In the presence of molten liquid sugar, small droplets of aroma compounds (which are mostly hydrophobic) reside at the surface. As we stir the sugar blend, we help emulsify, or disperse, these droplets within the molten sugar. Physics tells us that these emulsified droplets generally will want to associate with one another to form larger droplets and minimize their surface energy. However, as the blend cools, its viscosity increases and, eventually, it solidifies into a glass that contains droplets trapped in a random environment, and these droplets cannot escape from within the glassy sugar matrix. The glassy sugar thus ends up being highly aromatized with hydrophobic aroma compounds. Knowledge of the sugar’s transition temperature plays an essential role in the design of these systems: the lower the sugar’s transition temperature, the better the aromatization obtained because more time is allowed for mixing. Cooler temperatures also mean a smaller loss of volatiles.

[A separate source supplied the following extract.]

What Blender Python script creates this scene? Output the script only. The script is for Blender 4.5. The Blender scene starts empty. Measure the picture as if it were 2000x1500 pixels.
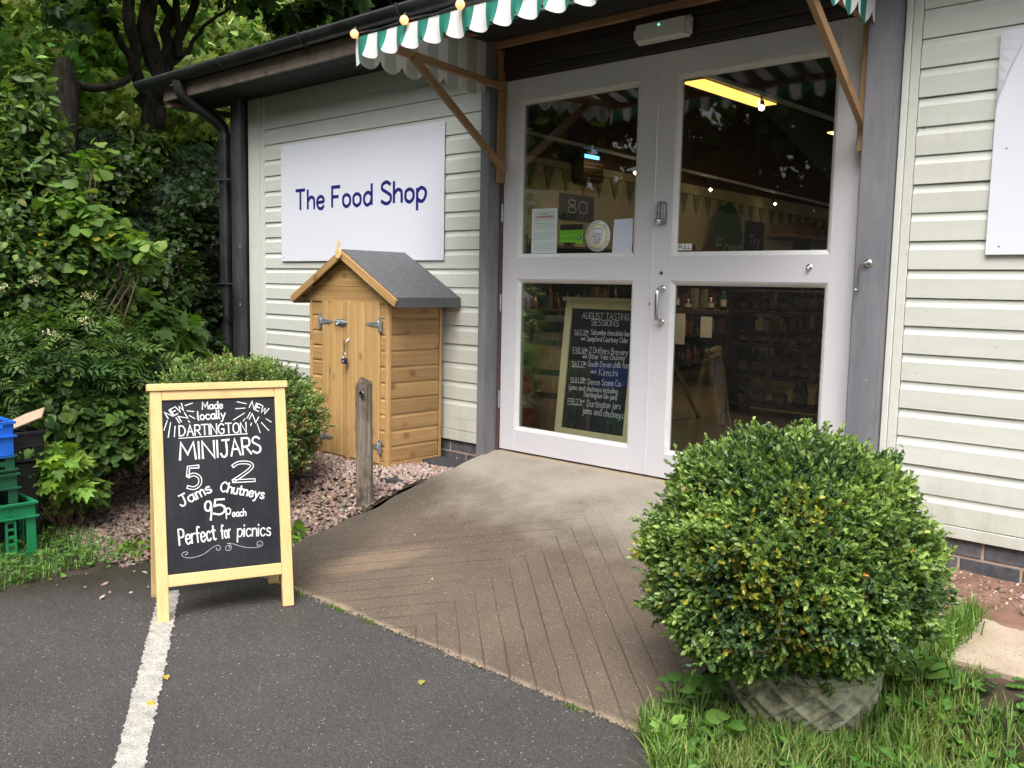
import bpy, bmesh, math, numpy as np
from mathutils import Vector, Matrix, Quaternion
R = math.radians
sc = bpy.context.scene
COL = sc.collection
# ---------------------------------------------------------------- camera, sky, sun, exposure
CAM = Vector((3.6304, -3.8463, 0.9552)); YAW, PIT, ROL, FPX = 0.7434, -0.1067, 0.0194, 1782.5
cd = bpy.data.cameras.new('camera'); cam = bpy.data.objects.new('camera', cd); COL.objects.link(cam)
cd.sensor_width = 36; cd.lens = FPX / 2000 * 36; cd.clip_start = .05; cd.clip_end = 400
_cy, _sy, _cp, _sp = math.cos(YAW), math.sin(YAW), math.cos(PIT), math.sin(PIT)
FW = Vector((-_sy*_cp, _cy*_cp, _sp)); _r = Vector((_cy, _sy, 0)); _u = _r.cross(FW)
RT = _r*math.cos(ROL) + _u*math.sin(ROL); UP = -_r*math.sin(ROL) + _u*math.cos(ROL)
m = Matrix((RT, UP, -FW)).transposed().to_4x4(); m.translation = CAM; cam.matrix_world = m
sc.camera = cam
w = bpy.data.worlds.new('World'); sc.world = w; w.use_nodes = True; nt = w.node_tree
bg = nt.nodes['Background']; sky = nt.nodes.new('ShaderNodeTexSky'); sky.sky_type = 'NISHITA'; sky.sun_disc = False
SUN_EL, SUN_AZ = 56, 150      # degrees; azimuth measured from +Y (north) clockwise
sky.sun_elevation = R(SUN_EL); sky.sun_rotation = R(SUN_AZ); sky.dust_density = 4; sky.air_density = 1.0; sky.ozone_density = 1
hs = nt.nodes.new('ShaderNodeHueSaturation'); hs.inputs['Saturation'].default_value = .32
nt.links.new(sky.outputs[0], hs.inputs['Color']); nt.links.new(hs.outputs[0], bg.inputs[0]); bg.inputs[1].default_value = .15
sd = bpy.data.lights.new('sun', 'SUN'); sd.energy = 1.05; sd.angle = R(36); sd.color = (1, .965, .91)
sun = bpy.data.objects.new('sun', sd); COL.objects.link(sun)
_a, _e = R(SUN_AZ), R(SUN_EL); _d = Vector((math.sin(_a)*math.cos(_e), math.cos(_a)*math.cos(_e), math.sin(_e)))
sun.rotation_euler = _d.to_track_quat('Z', 'Y').to_euler()
sc.view_settings.view_transform = 'Standard'; sc.view_settings.look = 'None'; sc.view_settings.gamma = 1
sc.view_settings.use_curve_mapping = False; sc.view_settings.exposure = 1.22
sc.render.engine = 'CYCLES'; sc.cycles.use_denoising = True
sc.cycles.max_bounces = 8; sc.cycles.transparent_max_bounces = 12; sc.cycles.diffuse_bounces = 4; sc.cycles.glossy_bounces = 4
sc.cycles.transmission_bounces = 6; sc.cycles.sample_clamp_indirect = 6; sc.cycles.caustics_reflective = False; sc.cycles.caustics_refractive = False

# ---------------------------------------------------------------- materials
def N(nt, t, **kw):
    n = nt.nodes.new(t)
    for k, v in kw.items():
        if k.startswith('i_'):
            k = k[2:].replace('_', ' ')
            n.inputs[int(k) if k.isdigit() else k].default_value = v
        else: setattr(n, k, v)
    return n
def newmat(name):
    m = bpy.data.materials.new(name); m.use_nodes = True; nt = m.node_tree
    return m, nt, nt.nodes['Principled BSDF'], (lambda a, b: nt.links.new(a, b))
def rgba(c): return (c[0], c[1], c[2], 1)
def noise(nt, L, vec, scale, detail=5, rough=.6):
    n = N(nt, 'ShaderNodeTexNoise', i_Scale=scale, i_Detail=detail, i_Roughness=rough); L(vec, n.inputs['Vector']); return n
def ramp(nt, L, src, stops):
    r = N(nt, 'ShaderNodeValToRGB'); L(src, r.inputs[0]); e = r.color_ramp.elements
    while len(e) < len(stops): e.new(.5)
    for i, (p, c) in enumerate(stops):
        e[i].position = p; e[i].color = rgba(c) if len(c) == 3 else c
    return r
def mixc(nt, L, fac, a, b, mode='MIX'):
    n = N(nt, 'ShaderNodeMix', data_type='RGBA', blend_type=mode)
    for s, v in ((0, fac), (6, a), (7, b)):
        if isinstance(v, (int, float)): n.inputs[s].default_value = v
        elif isinstance(v, tuple): n.inputs[s].default_value = rgba(v)
        else: L(v, n.inputs[s])
    return n.outputs[2]
def math_(nt, L, op, a, b=0., c=None):
    n = N(nt, 'ShaderNodeMath', operation=op)
    for i, v in enumerate((a, b) if c is None else (a, b, c)):
        if isinstance(v, (int, float)): n.inputs[i].default_value = v
        else: L(v, n.inputs[i])
    return n.outputs[0]
def coords(nt, L, scale=(1, 1, 1), rnd=0.):
    tc = N(nt, 'ShaderNodeTexCoord'); v = tc.outputs['Object']
    if rnd:
        oi = N(nt, 'ShaderNodeObjectInfo'); s = N(nt, 'ShaderNodeVectorMath', operation='SCALE', i_Scale=rnd)
        c = N(nt, 'ShaderNodeCombineXYZ'); [L(oi.outputs['Random'], c.inputs[k]) for k in range(3)]
        L(c.outputs[0], s.inputs[0]); a = N(nt, 'ShaderNodeVectorMath', operation='ADD'); L(v, a.inputs[0]); L(s.outputs[0], a.inputs[1]); v = a.outputs[0]
    mp = N(nt, 'ShaderNodeMapping'); mp.inputs['Scale'].default_value = scale; L(v, mp.inputs[0]); return mp.outputs[0]
def bump(nt, L, p, h, strength=.3, dist=.002):
    b = N(nt, 'ShaderNodeBump', i_Strength=strength, i_Distance=dist); L(h, b.inputs['Height']); L(b.outputs[0], p.inputs['Normal'])
def mat(name, c1, c2=None, rough=.6, scale=(8, 8, 8), lo=.35, hi=.65, bs=0., bscale=60, metal=0., spec=.5, rnd=.0, speck=None):
    m, nt, p, L = newmat(name); p.inputs['Roughness'].default_value = rough; p.inputs['Metallic'].default_value = metal
    p.inputs['Specular IOR Level'].default_value = spec
    v = coords(nt, L, scale, 7. if rnd else 0.); n = noise(nt, L, v, 1, 6, .62)
    c = ramp(nt, L, n.outputs[0], [(lo, c1), (hi, c2 or c1)]).outputs[0]
    if rnd:
        oi = N(nt, 'ShaderNodeObjectInfo'); mr = N(nt, 'ShaderNodeMapRange', i_3=1-rnd, i_4=1+rnd); L(oi.outputs['Random'], mr.inputs[0])
        h = N(nt, 'ShaderNodeHueSaturation'); L(mr.outputs[0], h.inputs['Value']); L(c, h.inputs['Color']); c = h.outputs[0]
    if speck:
        v2 = coords(nt, L, (1, 1, 1)); n2 = noise(nt, L, v2, speck[1], 2, .5)
        f = ramp(nt, L, n2.outputs[0], [(speck[2], (0, 0, 0)), (speck[2]+.03, (1, 1, 1))]).outputs[0]; c = mixc(nt, L, f, c, speck[0])
    L(c, p.inputs['Base Color'])
    if bs:
        v3 = coords(nt, L, (1, 1, 1)); n3 = noise(nt, L, v3, bscale, 4, .6); bump(nt, L, p, n3.outputs[0], bs, .003)
    return m
def wood(name, c1, c2, knots=None, rough=.55, freq=55, axis=0, rnd=.12, bs=.15, dirt=None):
    """grain runs along the object's local `axis`"""
    m, nt, p, L = newmat(name); p.inputs['Roughness'].default_value = rough
    s = [freq]*3; s[axis] = freq*.035; v = coords(nt, L, tuple(s), 9.)
    n = noise(nt, L, v, 1, 4, .6); wv = ramp(nt, L, n.outputs[0], [(.3, c1), (.68, c2)])
    c = wv.outputs[0]
    s2 = [9]*3; s2[axis] = 1.2; n2 = noise(nt, L, coords(nt, L, tuple(s2), 5.), 1, 2, .5)
    c = mixc(nt, L, math_(nt, L, 'MULTIPLY', n2.outputs[0], .35), c, tuple(x*.72 for x in c1))
    if knots:
        s3 = [11.]*3; s3[axis] = 8.; vo = N(nt, 'ShaderNodeTexVoronoi', i_Scale=1.); L(coords(nt, L, tuple(s3), 11.), vo.inputs['Vector'])
        f = ramp(nt, L, vo.outputs['Distance'], [(.10, (1, 1, 1)), (.24, (.25,)*3), (.30, (0, 0, 0))]).outputs[0]
        sel = math_(nt, L, 'GREATER_THAN', N(nt, 'ShaderNodeSeparateColor').outputs[0], .5)
        sp = N(nt, 'ShaderNodeSeparateColor'); L(vo.outputs['Color'], sp.inputs[0]); sel = math_(nt, L, 'GREATER_THAN', sp.outputs[0], .42)
        c = mixc(nt, L, math_(nt, L, 'MULTIPLY', math_(nt, L, 'MULTIPLY', f, sel), .75), c, knots)
    oi = N(nt, 'ShaderNodeObjectInfo'); mr = N(nt, 'ShaderNodeMapRange', i_3=1-rnd, i_4=1+rnd); L(oi.outputs['Random'], mr.inputs[0])
    h = N(nt, 'ShaderNodeHueSaturation'); L(mr.outputs[0], h.inputs['Value']); L(c, h.inputs['Color']); c = h.outputs[0]
    if dirt:
        nd = noise(nt, L, coords(nt, L), 7, 6, .7); f = ramp(nt, L, nd.outputs[0], [(.5, (0, 0, 0)), (.68, (1, 1, 1))]).outputs[0]; c = mixc(nt, L, f, c, dirt)
    L(c, p.inputs['Base Color']); bump(nt, L, p, n.outputs[0], bs, .0015)
    return m
def leafmat(name, trans=.28, rough=.42, spec=.45, gain=1.6, blue=.35):
    m, nt, p, L = newmat(name); a = N(nt, 'ShaderNodeAttribute', attribute_name='col')
    L(a.outputs['Color'], p.inputs['Base Color']); p.inputs['Roughness'].default_value = rough; p.inputs['Specular IOR Level'].default_value = spec
    t = N(nt, 'ShaderNodeBsdfTranslucent'); g = mixc(nt, L, 1., a.outputs['Color'], (gain, gain*1.05, gain*blue), 'MULTIPLY'); L(g, t.inputs[0])
    mx = N(nt, 'ShaderNodeMixShader', i_0=trans); out = nt.nodes['Material Output']
    L(p.outputs[0], mx.inputs[1]); L(t.outputs[0], mx.inputs[2]); L(mx.outputs[0], out.inputs[0]); return m
def emis(name, c, s):
    m, nt, p, L = newmat(name); p.inputs['Base Color'].default_value = rgba(c); p.inputs['Emission Color'].default_value = rgba(c); p.inputs['Emission Strength'].default_value = s; return m
def glassmat(name, tint=(.93, .95, .93), f=1.7, dirt=.03):
    m, nt, p, L = newmat(name); nt.nodes.remove(p); out = nt.nodes['Material Output']
    tr = N(nt, 'ShaderNodeBsdfTransparent'); tr.inputs[0].default_value = rgba(tint)
    gl = N(nt, 'ShaderNodeBsdfGlossy', i_Roughness=.015); gl.inputs[0].default_value = (1, 1, 1, 1)
    fr = N(nt, 'ShaderNodeFresnel', i_IOR=1.5); k = math_(nt, L, 'MULTIPLY', fr.outputs[0], f)
    mx = N(nt, 'ShaderNodeMixShader'); L(k, mx.inputs[0]); L(tr.outputs[0], mx.inputs[1]); L(gl.outputs[0], mx.inputs[2])
    df = N(nt, 'ShaderNodeBsdfDiffuse'); df.inputs[0].default_value = (.6, .6, .58, 1)
    n = noise(nt, L, coords(nt, L, (1, 1, 1)), 60, 3, .6); d = ramp(nt, L, n.outputs[0], [(.5, (dirt*.25,)*3), (.8, (dirt,)*3)]).outputs[0]
    m2 = N(nt, 'ShaderNodeMixShader'); L(d, m2.inputs[0]); L(mx.outputs[0], m2.inputs[1]); L(df.outputs[0], m2.inputs[2]); L(m2.outputs[0], out.inputs[0]); return m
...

So, what is the best sugar for making glasses, keeping in mind that they have to keep their shape and properties under humid and hot conditions, such as those in a restaurant? We know that the transition temperature of the blend should be as high as possible. A sufficiently high transition temperature ensures that there will be low-motion sugar molecules in the amorphous matrix at room temperature and thus a lower water solubility. This means that the water molecules dissolved in the air cannot easily penetrate the glass and soften it. Adding increasing amounts of trehalose to sucrose thus helps stabilize the candy (see figure 43). The sugar must have a balanced transition temperature to enable enough aromatization with the maximum stability.

It is good for gastronomy, of course. Take, for example, a blend of not very sweet sugars, such as isomalt, lactose, and trehalose. Mix in finely ground salt, aromatize with very dry lemon powder, and melt the blend as described earlier. Once melted, dip the tip of a spoon into the molten blend and pull it slowly upward to form a thread or filament. The thread will soon solidify (sooner with increasing trehalose content). You can then add this filament to steamed sea fish as a crispy component. This, of course, is also possible with common table sugar, but table sugar will more often than not caramelize, which will impart a flavor you might not want to pair with fish.

Another example is the now-famous olive oil bonbon served at José Andrés’s Minibar in Washington, D.C. Approximately 3 ounces (100 g) of crystalline isomalt, a disaccharide composed of one glucose molecule and one mannitol molecule, is melted so as to render it a viscous liquid. Dipped into the melted isomalt is a ½-inch (1.25 cm) plastic ring (wide enough to avoid burned fingers). It is quickly pulled out from the pot, causing a film of isomalt to form at the bottom of the ring. It is cooled for about 10 seconds to allow the isomalt to thicken and, immediately, with the help of a spoon, 3 milliliters or so of olive oil are poured from the opposite end of the ring. The oil pulls down the film of isomalt, which, as it cools, will form a solid, amorphous, drop-shaped casing with a long tail that contains the liquid olive oil. The bottom of the drop is lightly moistened and dipped into a mix of Maldon salt and powdered vinegar.¹

We never know who the sous-chef really is then: physics or chemistry. It does not matter—what matters is the chef’s taste and the incorporation of science as a deliciously smart spice.